I got in there and they took two reports — one of which was an injury report stating how I was injured, what was hurting. 

And the other one was an incident report where I kept telling them over and over that the raft went airborne, the raft went airborne.

They had me sign the incident report and the manager walked out with that report — and now they can't find it.

And they wouldn't offer a refund. Nothing. There was no "I'm sorry." There was nothing.

This photo illustration shows John Timothy Schooley, upper right, one of the designers of a Kansas water park slide that decapitated a 10-year-old boy in 2016. Schooley was arrested by federal authorities late Monday. (Dave Kaup/Reuters, Dallas County Sheriff's Department via AP )

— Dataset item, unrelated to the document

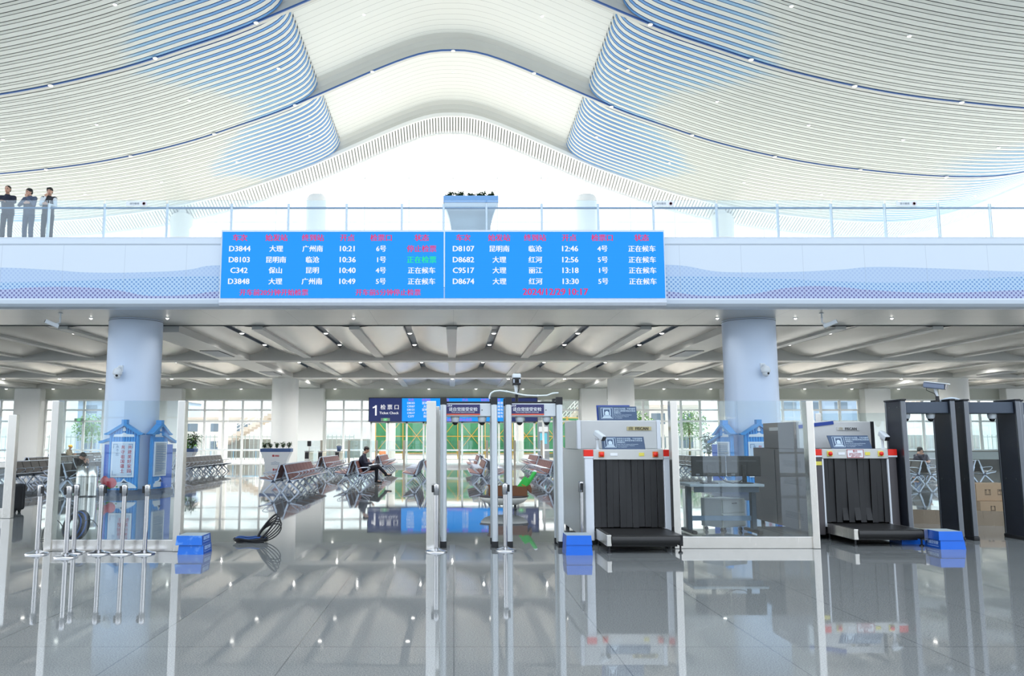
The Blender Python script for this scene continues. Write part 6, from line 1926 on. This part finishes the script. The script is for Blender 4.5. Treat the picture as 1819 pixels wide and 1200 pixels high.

Did you know that there had been other injuries at that point?

I did not.

When you heard, I guess a year after that in 2016, that this young fellow, this 10-year-old boy Caleb Schwab, was killed, he was decapitated coming down that slide, how did you respond?

I was mortified. All I could think of was that raft could have been my raft. Back in 2015 that could have been me and my friends that were on that ride.

And it's heartbreaking. I mean, as a mom, you hear that a child lost their life on a side that you were on and that you were injured on ... it's just awful. It is horrifying.

Brittany Dice injured her back on the Verruckt waterslide in 2015. (Submitted by Brittany Dice)

It seems to be where the injury happened, where he was killed, was around this netting and the metal bars. Can you describe that?

When you go down the slide, above you are these metal hoops that connect to the slide. And connected to the hoop is this netting, this mesh netting.

And, of course, once that raft goes airborne, I mean you're higher up in the air that you should be, so you're very, very, very close to those bars and netting.

And that's what happened to Caleb Schwab.

Yes.

If they had taken your report more seriously ... do you think that Caleb Schwab would be dead today?

I do not. I believe that Caleb would be safe and that waterslide would have been shut down before he even got to the park.